My life changed a lot after I took up reading. At school, I had been just an average pupil, not very bright and considered a bit dreamy and easily distracted. Now I began to excel. My report cards got better, I learned more quickly, improved my vocabulary and could reason more clearly. I joined the library and began to read more and more. I started to check out the seemingly endless Hardy Boys series and a load of other stories. Then I moved on to other authors. Ever since those heady days of the mid-1970s, reading has remained a passion. I’ve always seemed to enjoy books in batches.

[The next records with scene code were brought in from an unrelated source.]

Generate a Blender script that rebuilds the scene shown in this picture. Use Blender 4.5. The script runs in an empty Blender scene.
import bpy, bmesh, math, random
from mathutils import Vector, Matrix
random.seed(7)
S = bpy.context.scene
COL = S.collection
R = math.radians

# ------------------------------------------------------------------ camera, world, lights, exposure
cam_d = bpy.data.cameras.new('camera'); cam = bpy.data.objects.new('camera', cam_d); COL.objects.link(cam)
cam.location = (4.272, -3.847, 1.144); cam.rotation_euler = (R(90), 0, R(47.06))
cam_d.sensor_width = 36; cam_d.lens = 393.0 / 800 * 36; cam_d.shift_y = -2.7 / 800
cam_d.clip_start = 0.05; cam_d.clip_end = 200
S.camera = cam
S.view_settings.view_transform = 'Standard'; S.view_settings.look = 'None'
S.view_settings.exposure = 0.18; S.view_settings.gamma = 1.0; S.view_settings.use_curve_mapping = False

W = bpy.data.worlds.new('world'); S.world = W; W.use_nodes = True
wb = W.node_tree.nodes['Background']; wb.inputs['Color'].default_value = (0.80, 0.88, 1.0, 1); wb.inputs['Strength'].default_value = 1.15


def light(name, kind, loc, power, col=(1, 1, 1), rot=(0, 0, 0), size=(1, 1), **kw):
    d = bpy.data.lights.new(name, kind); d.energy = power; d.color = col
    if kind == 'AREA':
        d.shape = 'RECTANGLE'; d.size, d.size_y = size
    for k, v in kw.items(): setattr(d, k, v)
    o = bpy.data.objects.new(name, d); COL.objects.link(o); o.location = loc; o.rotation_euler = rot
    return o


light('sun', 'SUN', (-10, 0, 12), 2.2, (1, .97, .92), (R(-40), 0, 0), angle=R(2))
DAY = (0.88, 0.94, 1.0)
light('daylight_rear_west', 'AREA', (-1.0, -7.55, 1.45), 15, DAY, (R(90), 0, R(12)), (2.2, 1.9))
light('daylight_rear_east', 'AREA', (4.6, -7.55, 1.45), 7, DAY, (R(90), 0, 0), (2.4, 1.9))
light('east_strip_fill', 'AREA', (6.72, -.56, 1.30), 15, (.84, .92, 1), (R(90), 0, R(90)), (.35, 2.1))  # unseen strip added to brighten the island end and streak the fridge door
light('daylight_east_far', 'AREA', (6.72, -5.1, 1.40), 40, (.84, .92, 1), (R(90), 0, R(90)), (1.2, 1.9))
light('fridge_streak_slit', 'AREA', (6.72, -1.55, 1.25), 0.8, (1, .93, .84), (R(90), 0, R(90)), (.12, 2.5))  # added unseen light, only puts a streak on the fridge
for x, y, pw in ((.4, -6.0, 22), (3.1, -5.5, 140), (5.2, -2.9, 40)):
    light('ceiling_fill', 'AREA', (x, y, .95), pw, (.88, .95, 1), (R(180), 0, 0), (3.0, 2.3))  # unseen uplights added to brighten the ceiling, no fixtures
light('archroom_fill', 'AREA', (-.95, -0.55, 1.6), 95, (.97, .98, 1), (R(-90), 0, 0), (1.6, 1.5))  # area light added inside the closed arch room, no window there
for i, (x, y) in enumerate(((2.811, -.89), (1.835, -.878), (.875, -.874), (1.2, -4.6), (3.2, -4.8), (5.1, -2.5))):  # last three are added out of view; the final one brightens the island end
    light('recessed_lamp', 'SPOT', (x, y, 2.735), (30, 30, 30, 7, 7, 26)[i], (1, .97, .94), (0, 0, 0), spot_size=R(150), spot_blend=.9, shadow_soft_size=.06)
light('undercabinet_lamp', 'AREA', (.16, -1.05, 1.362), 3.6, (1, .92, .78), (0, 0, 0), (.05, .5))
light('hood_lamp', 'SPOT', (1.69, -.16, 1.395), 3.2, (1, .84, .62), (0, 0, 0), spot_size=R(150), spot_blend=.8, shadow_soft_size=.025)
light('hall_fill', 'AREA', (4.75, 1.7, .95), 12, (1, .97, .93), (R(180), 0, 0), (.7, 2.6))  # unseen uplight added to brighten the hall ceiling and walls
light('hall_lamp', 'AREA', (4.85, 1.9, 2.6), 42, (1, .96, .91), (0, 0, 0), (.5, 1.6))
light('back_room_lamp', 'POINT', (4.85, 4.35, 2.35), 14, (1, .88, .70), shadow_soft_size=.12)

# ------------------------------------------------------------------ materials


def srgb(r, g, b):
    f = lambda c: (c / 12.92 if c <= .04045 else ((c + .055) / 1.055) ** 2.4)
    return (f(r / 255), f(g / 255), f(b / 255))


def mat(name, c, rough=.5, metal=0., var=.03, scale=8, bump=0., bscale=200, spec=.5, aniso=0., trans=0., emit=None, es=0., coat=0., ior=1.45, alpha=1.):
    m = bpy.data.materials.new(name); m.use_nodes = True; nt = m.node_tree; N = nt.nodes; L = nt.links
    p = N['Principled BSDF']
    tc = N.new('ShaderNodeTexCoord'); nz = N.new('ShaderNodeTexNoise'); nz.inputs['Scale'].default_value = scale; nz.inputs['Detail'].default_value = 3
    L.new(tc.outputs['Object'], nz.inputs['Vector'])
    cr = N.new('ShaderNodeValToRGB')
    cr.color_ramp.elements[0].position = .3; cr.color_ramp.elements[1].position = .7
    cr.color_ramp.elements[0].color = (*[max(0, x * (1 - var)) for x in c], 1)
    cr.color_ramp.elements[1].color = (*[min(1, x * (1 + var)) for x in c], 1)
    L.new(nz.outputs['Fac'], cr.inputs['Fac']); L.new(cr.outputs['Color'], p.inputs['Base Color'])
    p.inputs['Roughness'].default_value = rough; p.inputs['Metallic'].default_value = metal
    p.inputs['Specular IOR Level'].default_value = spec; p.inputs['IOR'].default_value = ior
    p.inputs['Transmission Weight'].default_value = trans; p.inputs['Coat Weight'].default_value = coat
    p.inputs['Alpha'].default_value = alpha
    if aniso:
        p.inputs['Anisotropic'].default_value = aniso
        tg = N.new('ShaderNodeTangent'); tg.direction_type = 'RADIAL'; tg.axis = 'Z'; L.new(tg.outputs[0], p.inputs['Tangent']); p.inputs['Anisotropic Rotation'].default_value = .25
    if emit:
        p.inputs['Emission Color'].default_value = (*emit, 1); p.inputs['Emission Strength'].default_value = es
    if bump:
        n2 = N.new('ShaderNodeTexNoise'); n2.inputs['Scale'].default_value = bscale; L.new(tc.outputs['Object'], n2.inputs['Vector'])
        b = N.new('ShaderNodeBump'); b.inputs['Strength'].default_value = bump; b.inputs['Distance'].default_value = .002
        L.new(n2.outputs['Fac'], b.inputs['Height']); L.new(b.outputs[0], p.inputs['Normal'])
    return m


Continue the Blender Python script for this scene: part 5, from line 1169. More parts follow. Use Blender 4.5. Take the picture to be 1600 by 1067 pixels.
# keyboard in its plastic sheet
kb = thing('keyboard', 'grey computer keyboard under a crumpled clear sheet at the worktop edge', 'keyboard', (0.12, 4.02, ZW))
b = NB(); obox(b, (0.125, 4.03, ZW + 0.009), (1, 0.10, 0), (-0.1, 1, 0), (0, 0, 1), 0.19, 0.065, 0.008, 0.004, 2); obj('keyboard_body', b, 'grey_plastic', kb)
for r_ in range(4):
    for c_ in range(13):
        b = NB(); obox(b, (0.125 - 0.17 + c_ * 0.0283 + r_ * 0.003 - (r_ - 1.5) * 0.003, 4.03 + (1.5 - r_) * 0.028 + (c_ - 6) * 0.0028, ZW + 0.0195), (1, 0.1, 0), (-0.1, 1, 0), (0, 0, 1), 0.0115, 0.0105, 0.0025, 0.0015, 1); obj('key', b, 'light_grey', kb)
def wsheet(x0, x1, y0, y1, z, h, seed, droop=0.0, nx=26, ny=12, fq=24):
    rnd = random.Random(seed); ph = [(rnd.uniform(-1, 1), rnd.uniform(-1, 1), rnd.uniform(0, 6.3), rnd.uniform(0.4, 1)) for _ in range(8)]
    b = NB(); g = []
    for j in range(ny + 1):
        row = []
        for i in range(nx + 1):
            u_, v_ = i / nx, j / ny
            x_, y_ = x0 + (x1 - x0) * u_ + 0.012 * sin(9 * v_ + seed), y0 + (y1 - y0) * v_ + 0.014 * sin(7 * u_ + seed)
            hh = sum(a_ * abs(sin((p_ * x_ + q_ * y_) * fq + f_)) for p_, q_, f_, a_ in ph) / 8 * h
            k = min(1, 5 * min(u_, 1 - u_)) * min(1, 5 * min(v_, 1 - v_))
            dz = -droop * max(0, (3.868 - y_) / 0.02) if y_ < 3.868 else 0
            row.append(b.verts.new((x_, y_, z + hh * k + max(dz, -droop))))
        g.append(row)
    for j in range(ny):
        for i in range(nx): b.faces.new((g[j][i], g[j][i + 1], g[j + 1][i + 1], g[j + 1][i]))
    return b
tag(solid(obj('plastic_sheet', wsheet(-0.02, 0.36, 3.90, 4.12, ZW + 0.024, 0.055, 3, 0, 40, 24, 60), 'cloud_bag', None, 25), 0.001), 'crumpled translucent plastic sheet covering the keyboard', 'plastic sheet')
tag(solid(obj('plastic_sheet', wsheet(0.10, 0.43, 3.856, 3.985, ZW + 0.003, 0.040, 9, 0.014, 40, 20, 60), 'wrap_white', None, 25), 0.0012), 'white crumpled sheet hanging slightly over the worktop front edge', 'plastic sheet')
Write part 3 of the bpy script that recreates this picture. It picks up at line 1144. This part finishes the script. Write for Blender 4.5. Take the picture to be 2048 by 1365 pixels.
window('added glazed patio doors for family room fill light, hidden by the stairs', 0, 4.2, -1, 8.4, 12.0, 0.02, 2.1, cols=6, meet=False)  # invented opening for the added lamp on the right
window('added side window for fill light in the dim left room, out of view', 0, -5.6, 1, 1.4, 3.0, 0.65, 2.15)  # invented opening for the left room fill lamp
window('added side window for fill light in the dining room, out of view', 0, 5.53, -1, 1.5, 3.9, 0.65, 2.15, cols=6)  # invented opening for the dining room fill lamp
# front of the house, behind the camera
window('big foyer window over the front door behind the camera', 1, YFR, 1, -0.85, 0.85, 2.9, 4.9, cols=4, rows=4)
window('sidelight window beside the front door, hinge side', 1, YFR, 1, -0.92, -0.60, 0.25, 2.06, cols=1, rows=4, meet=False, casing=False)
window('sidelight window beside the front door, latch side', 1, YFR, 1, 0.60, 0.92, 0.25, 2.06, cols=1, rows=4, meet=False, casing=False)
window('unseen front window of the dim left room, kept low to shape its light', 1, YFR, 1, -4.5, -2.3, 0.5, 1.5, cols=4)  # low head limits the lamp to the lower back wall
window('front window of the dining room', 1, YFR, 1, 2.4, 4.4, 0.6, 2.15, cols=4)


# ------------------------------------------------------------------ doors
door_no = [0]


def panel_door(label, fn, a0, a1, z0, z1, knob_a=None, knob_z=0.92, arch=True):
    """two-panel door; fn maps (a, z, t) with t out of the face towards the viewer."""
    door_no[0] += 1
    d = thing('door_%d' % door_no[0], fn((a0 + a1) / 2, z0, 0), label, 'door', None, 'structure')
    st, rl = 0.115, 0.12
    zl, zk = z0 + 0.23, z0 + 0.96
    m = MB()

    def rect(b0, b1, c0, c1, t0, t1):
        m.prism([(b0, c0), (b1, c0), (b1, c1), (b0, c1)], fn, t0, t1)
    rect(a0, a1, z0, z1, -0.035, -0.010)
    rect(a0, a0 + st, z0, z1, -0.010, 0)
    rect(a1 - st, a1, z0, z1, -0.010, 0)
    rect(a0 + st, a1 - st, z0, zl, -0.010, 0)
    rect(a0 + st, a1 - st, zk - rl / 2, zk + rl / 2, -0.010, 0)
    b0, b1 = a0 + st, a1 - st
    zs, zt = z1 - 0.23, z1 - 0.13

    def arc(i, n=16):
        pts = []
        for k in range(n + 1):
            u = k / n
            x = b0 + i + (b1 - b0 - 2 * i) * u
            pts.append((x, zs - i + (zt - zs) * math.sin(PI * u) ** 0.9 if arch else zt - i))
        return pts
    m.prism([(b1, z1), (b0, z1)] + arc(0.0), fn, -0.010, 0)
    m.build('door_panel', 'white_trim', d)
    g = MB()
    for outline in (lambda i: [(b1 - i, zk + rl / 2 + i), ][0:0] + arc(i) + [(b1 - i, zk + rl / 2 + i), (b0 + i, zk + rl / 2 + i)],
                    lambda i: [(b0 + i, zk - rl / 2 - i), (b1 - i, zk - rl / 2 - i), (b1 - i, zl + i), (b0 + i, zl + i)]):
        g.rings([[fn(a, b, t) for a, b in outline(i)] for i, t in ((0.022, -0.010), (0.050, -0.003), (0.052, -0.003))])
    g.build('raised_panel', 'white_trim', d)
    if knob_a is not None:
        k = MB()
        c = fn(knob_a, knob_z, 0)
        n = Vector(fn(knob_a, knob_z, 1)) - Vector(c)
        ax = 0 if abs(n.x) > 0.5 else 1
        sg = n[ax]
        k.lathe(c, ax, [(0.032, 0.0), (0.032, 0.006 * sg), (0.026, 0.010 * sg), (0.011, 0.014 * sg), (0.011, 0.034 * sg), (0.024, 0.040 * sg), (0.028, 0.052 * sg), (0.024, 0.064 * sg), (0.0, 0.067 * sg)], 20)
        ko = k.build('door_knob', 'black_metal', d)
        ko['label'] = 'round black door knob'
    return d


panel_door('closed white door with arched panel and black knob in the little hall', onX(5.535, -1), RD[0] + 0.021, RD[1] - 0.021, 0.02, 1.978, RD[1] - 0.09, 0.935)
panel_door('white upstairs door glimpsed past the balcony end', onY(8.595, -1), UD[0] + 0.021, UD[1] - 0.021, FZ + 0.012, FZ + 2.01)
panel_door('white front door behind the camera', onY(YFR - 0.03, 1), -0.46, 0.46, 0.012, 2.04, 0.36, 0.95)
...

I could read eight stories in a row by Roald Dahl, then five or six Hercule Poirot mysteries, followed by Isaac Asimov’s Foundation series and then the complete works of Jane Austen. Now, after almost forty years of constant reading, I’ve read hundreds of books. I could have read more, but if I have a habit that I can’t break it’s reading my favourite stories over and over again. In the early 1980s, I fell in love with Middle-earth and read practically nothing but Tolkien for the next eight years. I must have read the Lord of the Rings at least fifty times, and some chapters of it many more times than that. But then again, reading should be for pleasure. I’m not interested in building an impressive list, and I don’t make a point of reading classics. I tend to agree with Mark Twain that a classic is a book that everybody wants to have read, but nobody wants to read. I read what takes my fancy. Now it’s time to get my notes in order and look back at the works that I’ve enjoyed (and also those that I've disliked) over the past four decades.